Today, speed is the most important factor — especially since we now have the tools to decouple it from quality and scope.
Let’s start with scope.
By starting with problem framing and north star metrics, you shift the focus from the number of features shipped, to the value you create for your users and its subsequent impact on the business. The tighter the scope, the easier it is for your users to realize the product’s value. In other words, less is more.
Related: Knowledge Management Powers Digital Innovation
Next, quality.
Again, let’s filter quality through the lens of providing user value that generates business impact. When we do this, we realize that quality has very little to do with how perfectly designed a solution is or how many features it ships with.
The most efficient, effective way to figure out which solutions are giving value and producing the right business results, is to get them in the user’s hands early and often and ask for feedback — a perfect use case for design sprints .

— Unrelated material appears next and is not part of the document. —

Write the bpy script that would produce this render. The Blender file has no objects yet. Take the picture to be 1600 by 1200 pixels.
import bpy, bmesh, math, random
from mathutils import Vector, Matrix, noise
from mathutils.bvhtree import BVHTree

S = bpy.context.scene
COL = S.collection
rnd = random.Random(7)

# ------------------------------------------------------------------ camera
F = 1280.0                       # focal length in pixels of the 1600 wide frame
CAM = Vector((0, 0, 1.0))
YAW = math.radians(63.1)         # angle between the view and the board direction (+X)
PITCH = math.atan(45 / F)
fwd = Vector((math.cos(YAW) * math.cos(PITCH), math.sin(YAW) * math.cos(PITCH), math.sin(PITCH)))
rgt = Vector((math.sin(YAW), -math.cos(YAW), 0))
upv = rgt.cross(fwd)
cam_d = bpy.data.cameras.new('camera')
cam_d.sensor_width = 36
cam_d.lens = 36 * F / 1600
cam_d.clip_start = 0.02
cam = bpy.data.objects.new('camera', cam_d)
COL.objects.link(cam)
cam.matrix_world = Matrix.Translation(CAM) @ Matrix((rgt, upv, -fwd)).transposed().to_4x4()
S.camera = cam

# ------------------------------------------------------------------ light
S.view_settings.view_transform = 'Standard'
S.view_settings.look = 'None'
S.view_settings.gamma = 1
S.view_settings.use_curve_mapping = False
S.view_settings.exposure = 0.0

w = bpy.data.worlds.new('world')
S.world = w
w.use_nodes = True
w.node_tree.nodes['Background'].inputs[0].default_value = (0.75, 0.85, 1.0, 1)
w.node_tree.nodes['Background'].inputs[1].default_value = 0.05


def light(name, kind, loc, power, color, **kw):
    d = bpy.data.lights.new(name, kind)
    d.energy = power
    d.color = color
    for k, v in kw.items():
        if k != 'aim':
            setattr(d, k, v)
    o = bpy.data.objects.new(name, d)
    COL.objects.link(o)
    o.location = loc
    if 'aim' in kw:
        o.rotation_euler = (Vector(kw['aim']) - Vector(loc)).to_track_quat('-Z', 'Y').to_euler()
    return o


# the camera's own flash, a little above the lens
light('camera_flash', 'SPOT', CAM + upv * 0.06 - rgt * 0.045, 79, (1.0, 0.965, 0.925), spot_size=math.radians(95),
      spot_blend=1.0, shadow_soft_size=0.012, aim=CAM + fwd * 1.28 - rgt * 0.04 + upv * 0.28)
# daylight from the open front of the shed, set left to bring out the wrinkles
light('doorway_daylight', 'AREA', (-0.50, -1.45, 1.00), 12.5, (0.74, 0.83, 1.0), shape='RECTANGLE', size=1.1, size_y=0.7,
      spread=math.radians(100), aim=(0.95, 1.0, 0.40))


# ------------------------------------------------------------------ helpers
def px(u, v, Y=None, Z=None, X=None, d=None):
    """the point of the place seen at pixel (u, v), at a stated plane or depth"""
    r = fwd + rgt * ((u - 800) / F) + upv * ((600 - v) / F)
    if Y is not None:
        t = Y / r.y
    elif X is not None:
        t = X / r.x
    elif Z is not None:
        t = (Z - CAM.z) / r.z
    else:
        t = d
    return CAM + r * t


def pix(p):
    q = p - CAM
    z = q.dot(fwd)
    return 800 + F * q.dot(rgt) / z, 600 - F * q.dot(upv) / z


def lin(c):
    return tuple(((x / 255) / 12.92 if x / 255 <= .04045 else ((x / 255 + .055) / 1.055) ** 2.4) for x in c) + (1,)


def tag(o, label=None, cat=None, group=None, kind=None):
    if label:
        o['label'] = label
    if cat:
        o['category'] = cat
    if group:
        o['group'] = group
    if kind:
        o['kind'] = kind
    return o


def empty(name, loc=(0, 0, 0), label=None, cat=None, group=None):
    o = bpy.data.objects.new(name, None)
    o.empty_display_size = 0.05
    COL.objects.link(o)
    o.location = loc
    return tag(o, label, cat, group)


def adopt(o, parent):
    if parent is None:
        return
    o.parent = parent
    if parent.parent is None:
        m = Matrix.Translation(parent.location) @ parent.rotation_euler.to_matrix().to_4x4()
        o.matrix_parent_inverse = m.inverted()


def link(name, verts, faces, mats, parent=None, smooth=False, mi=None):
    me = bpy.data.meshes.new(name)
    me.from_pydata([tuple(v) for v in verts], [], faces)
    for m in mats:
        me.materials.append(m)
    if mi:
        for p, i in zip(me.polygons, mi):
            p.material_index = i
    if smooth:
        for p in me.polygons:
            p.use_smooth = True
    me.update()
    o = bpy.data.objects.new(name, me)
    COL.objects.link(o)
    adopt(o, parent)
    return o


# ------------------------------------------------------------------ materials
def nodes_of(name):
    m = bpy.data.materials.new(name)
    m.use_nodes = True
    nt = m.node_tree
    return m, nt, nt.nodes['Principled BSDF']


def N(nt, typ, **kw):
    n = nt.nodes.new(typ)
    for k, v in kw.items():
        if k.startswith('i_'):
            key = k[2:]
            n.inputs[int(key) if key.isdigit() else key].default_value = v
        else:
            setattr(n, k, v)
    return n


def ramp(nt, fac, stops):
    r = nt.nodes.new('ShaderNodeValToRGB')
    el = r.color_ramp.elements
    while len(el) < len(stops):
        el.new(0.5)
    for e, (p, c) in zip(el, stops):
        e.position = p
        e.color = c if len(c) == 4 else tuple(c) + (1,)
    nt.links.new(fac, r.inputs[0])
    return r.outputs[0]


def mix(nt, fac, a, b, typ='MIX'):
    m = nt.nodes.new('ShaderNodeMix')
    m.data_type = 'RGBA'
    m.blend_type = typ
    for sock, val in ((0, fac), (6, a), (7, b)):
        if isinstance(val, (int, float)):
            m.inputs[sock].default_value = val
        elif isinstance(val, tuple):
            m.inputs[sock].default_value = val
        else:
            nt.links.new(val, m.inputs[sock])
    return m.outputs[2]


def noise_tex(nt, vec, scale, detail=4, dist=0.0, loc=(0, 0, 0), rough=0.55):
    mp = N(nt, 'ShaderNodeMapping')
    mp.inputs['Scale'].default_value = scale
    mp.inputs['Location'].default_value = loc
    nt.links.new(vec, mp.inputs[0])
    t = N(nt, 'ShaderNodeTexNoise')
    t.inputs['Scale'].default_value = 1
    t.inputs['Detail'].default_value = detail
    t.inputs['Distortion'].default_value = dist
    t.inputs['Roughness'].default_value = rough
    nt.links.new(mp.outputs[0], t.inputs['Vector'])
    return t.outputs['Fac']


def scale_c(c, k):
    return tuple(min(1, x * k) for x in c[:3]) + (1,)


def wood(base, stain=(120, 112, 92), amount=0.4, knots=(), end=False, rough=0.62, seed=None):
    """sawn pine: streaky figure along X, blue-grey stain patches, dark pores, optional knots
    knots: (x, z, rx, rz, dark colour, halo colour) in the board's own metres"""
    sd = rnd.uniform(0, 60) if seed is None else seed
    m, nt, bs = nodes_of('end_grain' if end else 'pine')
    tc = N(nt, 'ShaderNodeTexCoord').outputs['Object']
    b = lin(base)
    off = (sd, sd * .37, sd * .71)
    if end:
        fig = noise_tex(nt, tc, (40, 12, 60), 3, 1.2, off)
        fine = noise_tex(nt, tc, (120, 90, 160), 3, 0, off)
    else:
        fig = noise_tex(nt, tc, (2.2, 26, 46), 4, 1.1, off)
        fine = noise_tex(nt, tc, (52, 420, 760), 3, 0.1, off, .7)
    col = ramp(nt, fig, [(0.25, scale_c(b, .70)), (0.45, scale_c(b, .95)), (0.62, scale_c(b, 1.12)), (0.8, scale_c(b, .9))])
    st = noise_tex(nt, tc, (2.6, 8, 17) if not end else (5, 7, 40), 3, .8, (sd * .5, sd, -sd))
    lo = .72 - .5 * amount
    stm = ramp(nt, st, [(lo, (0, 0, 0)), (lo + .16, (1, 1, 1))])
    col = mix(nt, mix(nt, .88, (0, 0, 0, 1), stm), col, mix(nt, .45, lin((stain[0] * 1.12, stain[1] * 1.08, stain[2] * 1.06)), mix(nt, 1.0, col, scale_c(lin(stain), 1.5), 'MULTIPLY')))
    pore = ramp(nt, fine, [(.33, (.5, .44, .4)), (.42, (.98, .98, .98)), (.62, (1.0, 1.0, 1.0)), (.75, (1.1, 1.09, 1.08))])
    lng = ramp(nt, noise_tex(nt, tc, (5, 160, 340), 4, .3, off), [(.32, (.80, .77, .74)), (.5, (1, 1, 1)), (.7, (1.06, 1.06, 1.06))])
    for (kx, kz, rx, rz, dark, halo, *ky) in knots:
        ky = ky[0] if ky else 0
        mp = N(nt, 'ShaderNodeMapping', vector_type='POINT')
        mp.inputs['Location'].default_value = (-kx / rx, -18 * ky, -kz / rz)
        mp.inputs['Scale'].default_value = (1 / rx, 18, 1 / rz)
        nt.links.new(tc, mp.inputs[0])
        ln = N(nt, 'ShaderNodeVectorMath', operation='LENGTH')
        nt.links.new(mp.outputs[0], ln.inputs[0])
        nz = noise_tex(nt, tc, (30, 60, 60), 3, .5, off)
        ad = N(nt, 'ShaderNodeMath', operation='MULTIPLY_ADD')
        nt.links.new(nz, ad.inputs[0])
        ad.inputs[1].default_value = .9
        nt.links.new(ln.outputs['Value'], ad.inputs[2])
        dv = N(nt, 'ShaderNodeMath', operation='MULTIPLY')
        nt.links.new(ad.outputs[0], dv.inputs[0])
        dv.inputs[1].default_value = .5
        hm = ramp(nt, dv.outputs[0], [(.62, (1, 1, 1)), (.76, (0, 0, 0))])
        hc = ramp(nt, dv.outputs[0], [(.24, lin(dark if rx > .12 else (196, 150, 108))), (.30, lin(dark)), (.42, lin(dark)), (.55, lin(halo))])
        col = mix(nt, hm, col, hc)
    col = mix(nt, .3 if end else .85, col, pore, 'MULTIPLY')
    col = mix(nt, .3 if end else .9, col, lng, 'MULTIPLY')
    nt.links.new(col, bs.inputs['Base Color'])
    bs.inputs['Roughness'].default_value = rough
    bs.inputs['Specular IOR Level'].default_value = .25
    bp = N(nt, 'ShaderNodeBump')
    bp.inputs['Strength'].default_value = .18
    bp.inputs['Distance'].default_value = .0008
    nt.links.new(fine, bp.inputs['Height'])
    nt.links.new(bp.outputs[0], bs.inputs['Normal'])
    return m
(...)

To summarize, by starting with an important problem and aligning the team around ways your product will solve it (quality), you narrow your focus (scope), allowing everyone to move much faster.

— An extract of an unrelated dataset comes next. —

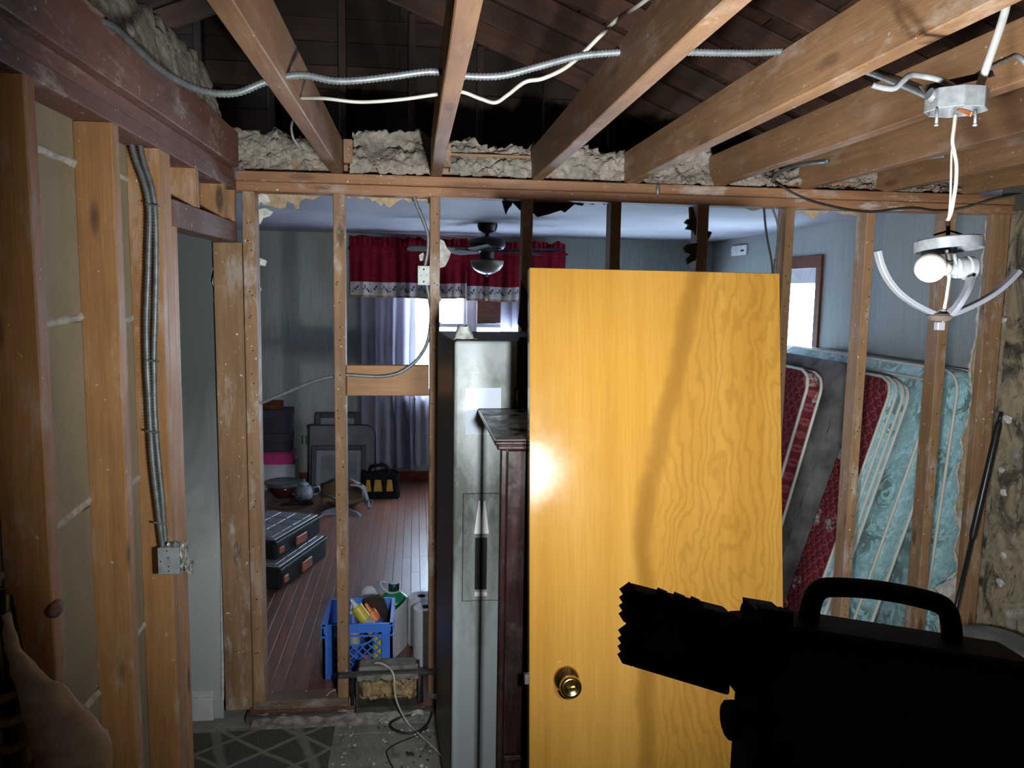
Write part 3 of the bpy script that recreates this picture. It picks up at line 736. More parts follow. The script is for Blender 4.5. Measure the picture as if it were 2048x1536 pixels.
tag(obj('curtain_rod', MB().tube([(-.60,7.45,2.255), (1.42,7.45,2.245)], .010), M_ROD, smooth_=True), 'dark curtain rod threaded through the red valances', 'curtain rod')

# ================================================================== ceiling fan
M_FAN = plain('dark_bronze_fan', (.018,.014,.014), .45, .2); M_BLADE = plain('dark_fan_blade', (.05,.042,.045), .9, Specular_IOR_Level=.05)
M_BOWL = plain('frosted_glass_bowl', (.17,.155,.13), .45)
M_CHROME = plain('chrome_band', (.6,.6,.62), .25, 1.0)
fc = aZ(975, 447, ZC); FX, FY = fc.x, fc.y
fan = thing('ceiling_fan', (FX, FY, ZC), 'dark bronze ceiling fan with frosted glass bowl light, behind the studs', 'fan')
obj('canopy', MB().lathe([(.05,.0),(.075,-.001),(.078,-.02),(.066,-.055),(.03,-.072),(.018,-.075)], (FX,FY,ZC)), M_FAN, fan, smooth_='auto')
obj('downrod', MB().tube([(FX,FY,ZC-.06),(FX,FY,ZC-.10)], .016), M_FAN, fan, smooth_=True)
obj('motor', MB().lathe([(.02,-.095),(.06,-.10),(.125,-.115),(.14,-.135),(.14,-.17),(.125,-.19),(.09,-.20),(.07,-.205),(.055,-.215),(.055,-.265),(.03,-.27)], (FX,FY,ZC), 32), M_FAN, fan, smooth_='auto')
obj('motor_band', MB().lathe([(.128,-.176),(.133,-.18),(.126,-.187)], (FX,FY,ZC), 32), M_CHROME, fan, smooth_=True, label='chrome band')
obj('light_bowl', MB().lathe([(.128,-.278),(.130,-.285),(.122,-.318),(.098,-.350),(.062,-.372),(.02,-.384),(.004,-.385)], (FX,FY,ZC), 32), M_BOWL, fan, smooth_=True, label='frosted glass bowl')
obj('finial', MB().ball((FX,FY,ZC-.392), .010), M_FAN, fan, smooth_=True)
for k in range(5):
    a = math.radians(186 + 72*k); R = Matrix.Translation((FX,FY,ZC-.205)) @ Matrix.Rotation(a, 4, 'Z') @ Matrix.Rotation(.20, 4, 'X')
    pts = []
    for q in range(13):
        t = q/12; pts.append((.17+.42*t, .058+.016*math.sin(PI*t*.6)))
    out = [V((x, -y_, 0)) for x, y_ in pts] + [V((.61, -.04, 0)), V((.61, .04, 0))] + [V((x, y_, 0)) for x, y_ in reversed(pts)]
    b = obj('blade', MB().poly([R @ p for p in out], R.to_3x3() @ V((0,0,.007))), M_BLADE, fan, bevel=.0015)
    obj('blade_bracket', MB().poly([R @ V(p) for p in ((.06,-.018,-.006),(.15,-.014,-.006),(.23,-.04,-.006),(.25,0,-.006),(.23,.04,-.006),(.15,.014,-.006),(.06,.018,-.006))], R.to_3x3() @ V((0,0,.006))), M_BLADE, b)

# thermostat plate on the side wall
pc = aX(1480, 501, XR)
th = thing('wall_plate', (XR-.001, pc.y, pc.z), 'small white electric plate high on the grey side wall', 'wall plate')
obj('plate', MB().box((XR-.014, pc.y-.17, pc.z-.045), (XR-.001, pc.y+.17, pc.z+.045)), plain('white_plastic_plate', (.72,.72,.74), .5), th, bevel=.003)
obj('slot', MB().box((XR-.017, pc.y-.12, pc.z-.012), (XR-.0135, pc.y-.05, pc.z+.004)), M_FAN, th)
# outlet on the far wall
oc = aY(609, 879, YF)
th = thing('wall_outlet', (oc.x, YF, oc.z), 'wall outlet beside the leaning picture frames', 'outlet')
obj('cover_plate', MB().box((oc.x-.04, YF-.007, oc.z-.058), (oc.x+.04, YF-.0005, oc.z+.058)), M_FARWALL, th, bevel=.002)
for s in (-1, 1):
    obj('slot', MB().box((oc.x+s*.018-.006, YF-.010, oc.z-.04), (oc.x+s*.018+.006, YF-.0065, oc.z+.04)), M_FAN, th)
# ================================================================== mattresses against the side wall
def quiltred():
    t = NT('red_quilted_ticking'); c = t.co((1,1,1), rnd=False); vo = t.n('ShaderNodeTexVoronoi'); vo.inputs['Scale'].default_value = 5.5; t.l(c, vo.inputs['Vector'])
    f = t.noise(c, 60, 4); sp = t.noise(c, 38, 6, .7)
    col = t.ramp(f, [(.3, (.105,.012,.018)), (.7, (.17,.022,.030))])
    fl = t.math('MULTIPLY', t.ramp(vo.outputs['Distance'], [(.28, 1.0), (.34, 0.0)]), t.ramp(sp, [(.46, 0.0), (.54, .9)]))
    hv = t.ramp(vo.outputs['Color'], [(.35, (.45,.40,.40)), (.6, (.17,.23,.25)), (.8, (.42,.34,.30))])
    tc = t.n('ShaderNodeTexCoord'); sp_ = t.n('ShaderNodeSeparateXYZ'); t.l(tc.outputs['Object'], sp_.inputs[0])
    def st(k):
        q = t.math('MULTIPLY', t.math('ADD', sp_.outputs['Y'], t.math('MULTIPLY', sp_.outputs['Z'], k)), 52.0)
        return t.ramp(t.math('ABSOLUTE', t.math('COSINE', q)), [(.90, 0.0), (.985, 1.0)])
    col = t.mix(t.math('MULTIPLY', t.math('MAXIMUM', st(.8), st(-.8)), .6), col, (.30,.09,.10))
    return t.set(t.mix(fl, col, hv), .85, Specular_IOR_Level=.2)
def bluebroc():
    t = NT('blue_damask_ticking'); c = t.co((1,1,1), rnd=False); vo = t.n('ShaderNodeTexVoronoi', feature='SMOOTH_F1'); vo.inputs['Scale'].default_value = 6; t.l(c, vo.inputs['Vector'])
    a = t.noise(c, 7, 6, .62, 2.6); b = t.noise(c, 34, 5, .65, 1.0)
    col = t.ramp(b, [(.3, (.25,.48,.55)), (.55, (.40,.66,.72)), (.72, (.62,.82,.86))])
    lf = t.math('MULTIPLY', t.ramp(a, [(.46, 0.0), (.50, 1.0)]), t.ramp(vo.outputs['Distance'], [(.34, 1.0), (.48, .25)]))
    col = t.mix(t.math('MULTIPLY', lf, .85), col, (.10,.185,.17)); t.bump(t.mix(.5, a, b), .012, .9)
    return t.set(col, .34, Sheen_Weight=.25)
M_QRED, M_BLUE = quiltred(), bluebroc()
M_BOXSP = plain('dusty_grey_box_spring_cloth', (.135,.13,.135), .9, var=.3, scale=7)
M_PIPE = plain('ivory_piping', (.62,.60,.55), .55, var=.06)
def mattress(label, cat, near_top, tilt, thick, face, side, H, L, quilt, bands=True, group=None, zfoot=ZF, R=.11):
    """stands on its long side, leaning against the side wall; local x = thickness, y = length (from the near end), z = height"""
    top = V(near_top); c, s = math.cos(tilt), math.sin(tilt)
    up = V((s, 0, c)); nrm = V((-c, 0, s)); yv = V((0, 1, 0))
    H = (top.z - zfoot)/c
    org = top - up*H
    M = Matrix(((nrm.x, yv.x, up.x, org.x), (nrm.y, yv.y, up.y, org.y), (nrm.z, yv.z, up.z, org.z), (0,0,0,1)))
    th = thing('mattress' if cat == 'mattress' else 'box_spring', org + yv*L/2, label, cat, group)
    def inset(z):
        e = min(z, H-z)
        return R - math.sqrt(max(0, R*R-(R-e)**2)) if e < R else 0.0
    def P(x, u, v):
        z = H*v; i = inset(z); return V((x, i + (L-2*i)*u, z))
    def facefn(sgn):
        def fn(u, v):
            p = P(sgn*thick/2, u, v); e = min(u, 1-u)*L; e2 = min(v, 1-v)*H
            puff = .022*min(1, e/.08)*min(1, e2/.08)
            if quilt: a, b = (p.y+p.z*.8)*52, (p.y-p.z*.8)*52; puff -= .013*(abs(math.cos(a))**6 + abs(math.cos(b))**6)*min(1, e/.03)
            else: puff += .008*noise.noise(V((p.y*9, p.z*9, 3))) + .004*noise.noise(V((p.y*25, p.z*25, 5)))
            p.x += sgn*puff; return p
        return fn
    n1, n2 = (110, 150) if quilt else (60, 70)
    obj('top_panel', MB().grid(facefn(1), n1, n2), face, th, M=M, smooth_=True)
    obj('back_panel', MB().grid(facefn(-1), 16, 20), face, th, M=M, smooth_=True)
    loop = [P(0, 0, k/60) for k in range(61)] + [P(0, 1, 1-k/60) for k in range(61)]
    sd = MB(); n = len(loop); xs = [-thick/2, -thick/4, 0, thick/4, thick/2]; cen = V((0, L/2, H/2))
    for x in xs:
        for p in loop:
            d = (p-cen); d.normalize(); b = .012*(1-(2*x/thick)**2) + .003*math.sin(p.z*60+p.y*50); sd.v.append(V((x,0,0)) + p + d*b)
    for j in range(4):
        for k in range(n): sd.f.append((j*n+k, j*n+(k+1)%n, (j+1)*n+(k+1)%n, (j+1)*n+k))
    obj('side_panel', sd, side, th, M=M, smooth_=True)
    if bands:
        for x in ((-thick/2, thick/2) if bands == 1 else (-thick/2, -thick*.18, thick*.18, thick/2)):
            pl = [p + V((x, 0, 0)) + (p-cen).normalized()*(.008 if abs(x) > thick*.4 else .014) for p in loop]
            obj('piping', MB().tube(pl + [pl[0]], .009, 6), M_PIPE, th, M=M, smooth_=True, label='ivory piping')
    return th
gm = 'mattresses leaning on the side wall'
t2 = .09
mattress('blue damask mattress nearest the torn drywall edge, its face in full view', 'mattress', aY(1946,748,3.62), .07, .15, M_BLUE, M_BLUE, 1.5, 1.85, False, 1, gm)
mattress('blue damask mattress behind the stud above the work light handle, ivory piped edge', 'mattress', aY(1893,772,3.72), .29, .10, M_BLUE, M_BLUE, 1.5, 1.85, False, 1, gm)
mattress('dark red quilted mattress with a striped blue border beside the grey box spring', 'mattress', aY(1806,766,3.84), .295, .11, M_QRED, M_BLUE, 1.5, 1.85, True, 2, gm)
mattress('dusty grey box spring standing between two dark red mattresses', 'box spring', aY(1720,734,3.95), .30, .10, M_BOXSP, M_BOXSP, 1.5, 1.85, False, 0, gm)
mattress('dark red quilted mattress half hidden by the edge of the yellow door', 'mattress', aY(1636,748,3.98), .24, .08, M_QRED, M_QRED, 1.5, 1.85, True, 1, gm)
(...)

Problem Framing + north star metrics allow us to keep initial quality and scope narrow, move faster, and generate more value for our users and business. In time, that value allows us to exponentially improve our quality and scope based on results.

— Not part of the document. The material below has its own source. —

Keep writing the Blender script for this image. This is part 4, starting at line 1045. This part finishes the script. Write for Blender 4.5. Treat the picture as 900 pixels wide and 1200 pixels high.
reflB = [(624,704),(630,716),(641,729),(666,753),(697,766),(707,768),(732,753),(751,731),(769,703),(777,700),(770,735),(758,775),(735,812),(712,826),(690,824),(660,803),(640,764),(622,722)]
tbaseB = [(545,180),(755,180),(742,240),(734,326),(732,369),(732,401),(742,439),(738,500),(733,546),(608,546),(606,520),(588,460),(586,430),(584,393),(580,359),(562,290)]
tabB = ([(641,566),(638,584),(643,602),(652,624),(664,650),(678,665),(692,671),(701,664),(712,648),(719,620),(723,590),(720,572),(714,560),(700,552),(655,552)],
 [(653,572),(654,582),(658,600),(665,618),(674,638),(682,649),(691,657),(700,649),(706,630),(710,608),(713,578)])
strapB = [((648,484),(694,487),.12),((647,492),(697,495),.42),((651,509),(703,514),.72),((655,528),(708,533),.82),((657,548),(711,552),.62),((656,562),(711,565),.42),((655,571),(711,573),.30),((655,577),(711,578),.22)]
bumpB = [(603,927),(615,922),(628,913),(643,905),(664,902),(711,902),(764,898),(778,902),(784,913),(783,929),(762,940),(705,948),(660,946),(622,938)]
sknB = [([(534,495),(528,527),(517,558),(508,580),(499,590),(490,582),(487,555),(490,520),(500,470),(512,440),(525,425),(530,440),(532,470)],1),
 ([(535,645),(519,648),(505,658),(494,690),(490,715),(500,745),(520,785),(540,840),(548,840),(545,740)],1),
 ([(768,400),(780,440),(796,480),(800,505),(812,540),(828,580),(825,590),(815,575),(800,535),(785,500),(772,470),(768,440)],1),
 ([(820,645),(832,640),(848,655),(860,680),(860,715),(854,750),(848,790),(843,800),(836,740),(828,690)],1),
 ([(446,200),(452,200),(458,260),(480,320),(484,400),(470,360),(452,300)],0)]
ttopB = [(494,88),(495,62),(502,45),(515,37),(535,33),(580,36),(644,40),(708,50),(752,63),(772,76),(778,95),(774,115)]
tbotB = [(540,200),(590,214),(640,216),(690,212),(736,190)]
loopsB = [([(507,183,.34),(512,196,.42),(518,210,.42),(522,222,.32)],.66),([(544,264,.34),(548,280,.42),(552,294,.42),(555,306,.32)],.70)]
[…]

Problems + measured impact + speed = better products
It takes a multidisciplinary team to build a successful product. The typical human thing to do is start by discussing solutions. This inevitably leads to power struggles, lost time, and poorly built products.
Instead, by focusing the discussion on important problems, defining north star metrics that align and excite the team, and using frameworks like design sprints to bring speed to the process, you can create better, user-centered products in less time.
Yes, there’s a small upfront investment of time. But the payoff is that product ownership means becomes decentralized. This means PMs can own the process while everyone owns the product. And as a result, trust and collaboration boon, allowing teams to move faster and more efficiently.